EL
DON DE PIEDAD
El don de Temor de Dios está
destinado a sanar en nosotros la plaga del orgullo; el don de piedad es
derramado en nuestras almas por el Espíritu Santo para combatir el egoísmo, que
es una de las malas pasiones del hombre caído, y el segundo obstáculo a su
unión con Dios. El corazón del cristiano no debe ser ni frío ni indiferente; es
preciso que sea tierno y dócil; de otro modo no podría elevarse en el camino al
que Dios, que es amor, se ha dignado llamarle. El Espíritu Santo produce, pues,
en el hombre el don de Piedad, inspirándole un retorno filial hacia su Creador.
"Habéis recibido el Espíritu de adopción, nos dice el Apóstol, y por este Espíritu
llamamos a Dios: ¡Padre! ¡Padre!". Esta disposición hace al alma sensible
a todo lo que atañe al honor de Dios. Hace que el hombre nutra en sí mismo la
compunción de sus pecados, a la vista de la infinita bondad que se ha dignado
soportarle y perdonarle, con el pensamiento de los sufrimientos y de la muerte
del Redentor. El alma iniciada en el don de Piedad desea constantemente la
gloria de Dios; querría llevar a todos los hombres a sus pies, y los ultrajes que
recibe le son particularmente sensibles. Goza viendo los progresos de las almas
en el amor y los sacrificios que este amor les inspira para el que es el
soberano bien. Llena de una sumisión filial para con este Padre universal que
está en los cielos, está presta a cumplir todas sus voluntades. Se resigna de
corazón a todas las disposiciones de la Providencia. Su fe es sencilla y viva.
Se mantiene amorosamente sometida a la Iglesia, siempre pronta a renunciar a
sus ideas más queridas, si se apartan de su enseñanza o de su práctica,
teniendo horror instintivo a la novedad y a la independencia. Esta ofrenda a
Dios que inspira el don de Piedad al unir el alma a su Creador por el afecto
filial, le une con un afecto fraterno a todas las criaturas, porque son la obra
del poder de Dios y porque le pertenecen. En primer lugar, en los afectos del
cristiano animado del don de Piedad se colocan las criaturas glorificadas, en
los que Dios se regocija eternamente, y que ellas se regocijan de él para siempre.

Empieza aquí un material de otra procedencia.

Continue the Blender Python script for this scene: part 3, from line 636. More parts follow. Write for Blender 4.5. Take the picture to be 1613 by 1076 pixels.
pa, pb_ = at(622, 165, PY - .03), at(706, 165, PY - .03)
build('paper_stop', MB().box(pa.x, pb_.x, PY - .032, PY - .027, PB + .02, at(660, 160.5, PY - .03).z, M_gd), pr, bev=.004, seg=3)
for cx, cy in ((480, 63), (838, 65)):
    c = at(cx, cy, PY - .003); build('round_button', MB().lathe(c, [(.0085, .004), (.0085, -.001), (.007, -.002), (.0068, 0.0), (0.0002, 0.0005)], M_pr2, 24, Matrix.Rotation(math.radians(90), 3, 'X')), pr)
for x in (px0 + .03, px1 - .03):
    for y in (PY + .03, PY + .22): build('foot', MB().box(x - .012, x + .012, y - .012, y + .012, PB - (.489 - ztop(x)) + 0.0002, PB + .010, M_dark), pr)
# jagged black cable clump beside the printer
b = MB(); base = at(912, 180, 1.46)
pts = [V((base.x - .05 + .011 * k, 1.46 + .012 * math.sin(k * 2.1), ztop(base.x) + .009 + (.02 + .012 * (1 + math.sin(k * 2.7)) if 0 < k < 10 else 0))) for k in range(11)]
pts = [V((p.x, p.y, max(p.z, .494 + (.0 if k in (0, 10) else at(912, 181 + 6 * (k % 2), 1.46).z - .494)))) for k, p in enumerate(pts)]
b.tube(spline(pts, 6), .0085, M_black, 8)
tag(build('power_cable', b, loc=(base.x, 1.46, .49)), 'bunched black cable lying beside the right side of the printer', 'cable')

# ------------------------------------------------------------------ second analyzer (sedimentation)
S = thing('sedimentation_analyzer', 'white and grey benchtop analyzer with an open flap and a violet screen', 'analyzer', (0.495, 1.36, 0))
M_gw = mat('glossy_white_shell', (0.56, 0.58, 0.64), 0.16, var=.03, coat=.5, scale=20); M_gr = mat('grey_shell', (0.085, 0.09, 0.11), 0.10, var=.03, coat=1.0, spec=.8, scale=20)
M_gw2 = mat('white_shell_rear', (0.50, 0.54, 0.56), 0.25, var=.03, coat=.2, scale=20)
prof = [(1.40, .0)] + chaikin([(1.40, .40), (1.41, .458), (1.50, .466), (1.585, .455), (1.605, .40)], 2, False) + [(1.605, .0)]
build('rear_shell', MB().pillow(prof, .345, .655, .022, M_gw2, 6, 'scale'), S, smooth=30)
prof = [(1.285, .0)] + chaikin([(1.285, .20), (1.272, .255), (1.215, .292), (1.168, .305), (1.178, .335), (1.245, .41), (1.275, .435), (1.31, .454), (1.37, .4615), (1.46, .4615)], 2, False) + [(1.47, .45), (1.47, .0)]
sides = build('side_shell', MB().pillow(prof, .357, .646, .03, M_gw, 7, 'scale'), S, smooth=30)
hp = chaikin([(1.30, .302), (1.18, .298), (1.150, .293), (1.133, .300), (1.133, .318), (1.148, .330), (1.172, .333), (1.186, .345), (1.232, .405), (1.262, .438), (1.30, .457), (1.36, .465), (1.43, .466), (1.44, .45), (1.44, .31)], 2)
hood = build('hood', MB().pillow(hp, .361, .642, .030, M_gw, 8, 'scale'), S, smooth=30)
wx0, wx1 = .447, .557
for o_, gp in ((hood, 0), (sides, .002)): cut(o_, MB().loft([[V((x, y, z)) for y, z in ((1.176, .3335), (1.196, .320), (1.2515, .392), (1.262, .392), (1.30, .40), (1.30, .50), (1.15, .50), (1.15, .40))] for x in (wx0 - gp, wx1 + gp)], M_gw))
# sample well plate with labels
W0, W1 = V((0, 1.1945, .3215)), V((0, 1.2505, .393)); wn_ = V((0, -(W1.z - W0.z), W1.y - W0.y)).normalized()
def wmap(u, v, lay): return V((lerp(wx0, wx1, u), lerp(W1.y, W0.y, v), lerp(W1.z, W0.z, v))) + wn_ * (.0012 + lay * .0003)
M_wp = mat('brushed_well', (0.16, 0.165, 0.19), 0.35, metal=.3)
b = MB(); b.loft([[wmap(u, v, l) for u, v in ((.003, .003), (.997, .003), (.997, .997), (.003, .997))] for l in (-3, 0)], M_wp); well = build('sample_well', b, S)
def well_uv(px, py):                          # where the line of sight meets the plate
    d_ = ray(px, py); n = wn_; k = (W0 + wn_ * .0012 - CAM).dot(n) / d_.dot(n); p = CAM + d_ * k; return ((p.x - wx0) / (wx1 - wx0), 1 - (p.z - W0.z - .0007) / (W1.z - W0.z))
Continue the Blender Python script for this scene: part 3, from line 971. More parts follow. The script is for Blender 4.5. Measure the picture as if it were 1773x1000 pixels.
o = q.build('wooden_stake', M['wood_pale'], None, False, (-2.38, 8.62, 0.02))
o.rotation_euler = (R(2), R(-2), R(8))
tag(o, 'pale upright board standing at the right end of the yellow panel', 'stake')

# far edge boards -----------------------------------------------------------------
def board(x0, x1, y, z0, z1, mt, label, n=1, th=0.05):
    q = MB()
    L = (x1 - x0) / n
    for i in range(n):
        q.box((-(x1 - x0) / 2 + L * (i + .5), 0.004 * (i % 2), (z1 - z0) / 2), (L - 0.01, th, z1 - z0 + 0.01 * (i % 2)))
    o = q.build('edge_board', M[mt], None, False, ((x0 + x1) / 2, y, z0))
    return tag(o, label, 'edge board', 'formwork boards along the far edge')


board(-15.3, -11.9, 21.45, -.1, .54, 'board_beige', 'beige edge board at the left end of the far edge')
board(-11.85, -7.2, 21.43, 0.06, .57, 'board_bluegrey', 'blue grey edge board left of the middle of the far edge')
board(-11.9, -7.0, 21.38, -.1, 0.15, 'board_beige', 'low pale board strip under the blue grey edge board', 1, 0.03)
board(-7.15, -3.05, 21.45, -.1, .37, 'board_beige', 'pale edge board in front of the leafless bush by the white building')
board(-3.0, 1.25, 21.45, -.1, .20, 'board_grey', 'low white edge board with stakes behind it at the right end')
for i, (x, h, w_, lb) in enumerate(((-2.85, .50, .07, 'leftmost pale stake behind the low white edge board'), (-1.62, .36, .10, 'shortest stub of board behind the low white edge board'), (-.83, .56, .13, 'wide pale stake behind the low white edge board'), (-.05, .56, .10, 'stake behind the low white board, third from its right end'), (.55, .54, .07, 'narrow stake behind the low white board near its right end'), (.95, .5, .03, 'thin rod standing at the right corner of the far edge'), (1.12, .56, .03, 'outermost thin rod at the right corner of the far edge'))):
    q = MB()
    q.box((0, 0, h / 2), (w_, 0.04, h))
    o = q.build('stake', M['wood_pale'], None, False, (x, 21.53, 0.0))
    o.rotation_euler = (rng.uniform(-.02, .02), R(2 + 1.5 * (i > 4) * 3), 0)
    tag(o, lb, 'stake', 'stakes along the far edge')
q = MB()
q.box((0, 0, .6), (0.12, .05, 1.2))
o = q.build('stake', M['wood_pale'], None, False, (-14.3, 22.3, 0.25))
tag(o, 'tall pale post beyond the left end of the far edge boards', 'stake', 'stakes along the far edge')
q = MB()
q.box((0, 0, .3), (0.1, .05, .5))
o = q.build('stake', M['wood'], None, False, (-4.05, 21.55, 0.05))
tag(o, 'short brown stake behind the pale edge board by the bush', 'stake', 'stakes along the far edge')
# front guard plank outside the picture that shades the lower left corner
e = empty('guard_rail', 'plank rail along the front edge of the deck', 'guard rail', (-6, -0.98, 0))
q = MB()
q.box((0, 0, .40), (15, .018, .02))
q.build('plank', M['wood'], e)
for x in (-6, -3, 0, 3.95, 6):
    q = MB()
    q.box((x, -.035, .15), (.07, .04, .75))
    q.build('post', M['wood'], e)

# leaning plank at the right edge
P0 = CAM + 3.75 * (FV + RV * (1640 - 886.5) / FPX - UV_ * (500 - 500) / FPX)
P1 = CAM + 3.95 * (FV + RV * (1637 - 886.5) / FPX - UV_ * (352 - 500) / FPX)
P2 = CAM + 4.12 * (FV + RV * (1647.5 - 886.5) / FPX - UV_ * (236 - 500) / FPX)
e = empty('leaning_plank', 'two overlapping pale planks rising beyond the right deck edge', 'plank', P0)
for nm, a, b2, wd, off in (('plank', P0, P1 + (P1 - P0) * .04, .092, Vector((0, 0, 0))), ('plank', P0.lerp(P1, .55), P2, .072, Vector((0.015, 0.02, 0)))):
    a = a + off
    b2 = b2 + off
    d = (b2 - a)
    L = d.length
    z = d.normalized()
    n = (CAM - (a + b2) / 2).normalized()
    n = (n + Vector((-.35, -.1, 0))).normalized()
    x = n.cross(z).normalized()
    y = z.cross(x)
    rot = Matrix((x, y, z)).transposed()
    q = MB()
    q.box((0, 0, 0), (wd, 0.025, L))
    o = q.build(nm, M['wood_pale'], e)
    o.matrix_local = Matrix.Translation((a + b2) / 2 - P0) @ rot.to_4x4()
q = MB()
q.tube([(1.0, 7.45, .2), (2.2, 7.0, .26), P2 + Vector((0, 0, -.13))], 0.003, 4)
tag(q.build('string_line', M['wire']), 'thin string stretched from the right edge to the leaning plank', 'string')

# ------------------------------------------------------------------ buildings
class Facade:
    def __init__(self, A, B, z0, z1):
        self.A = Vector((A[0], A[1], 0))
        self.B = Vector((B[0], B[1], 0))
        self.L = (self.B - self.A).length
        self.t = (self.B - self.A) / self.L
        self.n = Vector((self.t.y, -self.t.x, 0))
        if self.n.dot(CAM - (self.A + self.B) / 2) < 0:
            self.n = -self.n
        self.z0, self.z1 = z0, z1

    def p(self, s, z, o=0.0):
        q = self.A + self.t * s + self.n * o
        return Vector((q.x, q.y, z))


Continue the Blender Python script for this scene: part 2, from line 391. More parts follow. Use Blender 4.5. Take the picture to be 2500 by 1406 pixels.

Ama con ternura a María, y está celoso de su honor; venera con amor a los
santos; admira con efusión a los mártires, y los actos heroicos de virtud
cumplidos por los amigos de Dios; ama sus milagros, honra religiosamente las
reliquias sagradas. Pero su afecto no es sólo para las criaturas coronadas en
el cielo; las que están aún aquí tienen gran acogida en su corazón. El don de Piedad
le hace encontrar en ellas a Jesús en persona. Su benevolencia para con sus
hermanos es universal. Su corazón está dispuesto al perdón de las injurias, a
soportar las imperfecciones de otro, excusando las faltas del prójimo. Es
compasivo con el pobre, solícito con el enfermo. Una dulzura afectuosa revela
el fondo de su corazón; y en sus relaciones con los hermanos de la tierra se le
ve siempre dispuesto a llorar con los que lloran, a regocijarse con los que se
regocijan. Tal es, Espíritu divino, la disposición de los que cultivan el don
de Piedad que has derramado en sus almas. Por este beneficio inefable neutralizas
el triste egoísmo que marchita su corazón, le libras de esta aridez odiosa que
hace al hombre indiferente con sus hermanos, y cierras su alma a la envidia y
al rencor. Por eso ha tenido necesidad de esta piedad filial para su Creador.
Ha enternecido su corazón, y este corazón se ha fundido en un vivo afecto por
todo lo que sale de las manos de Dios. Haz que fructifique en nosotros tan
precioso don; no permitas que sea sofocado por el amor a nosotros mismos. Jesús
nos ha animado diciendo que su Padre celestial "hace salir su sol sobre
los buenos y los malos"; no consientas, Paráclito divino, que indulgencia
tan paternal sea ejemplo perdido, y dígnate desarrollar en nuestras almas este
germen de sacrificio, de benevolencia y de compasión que has colocado allí
cuando tomabas posesión de ella por el Bautismo.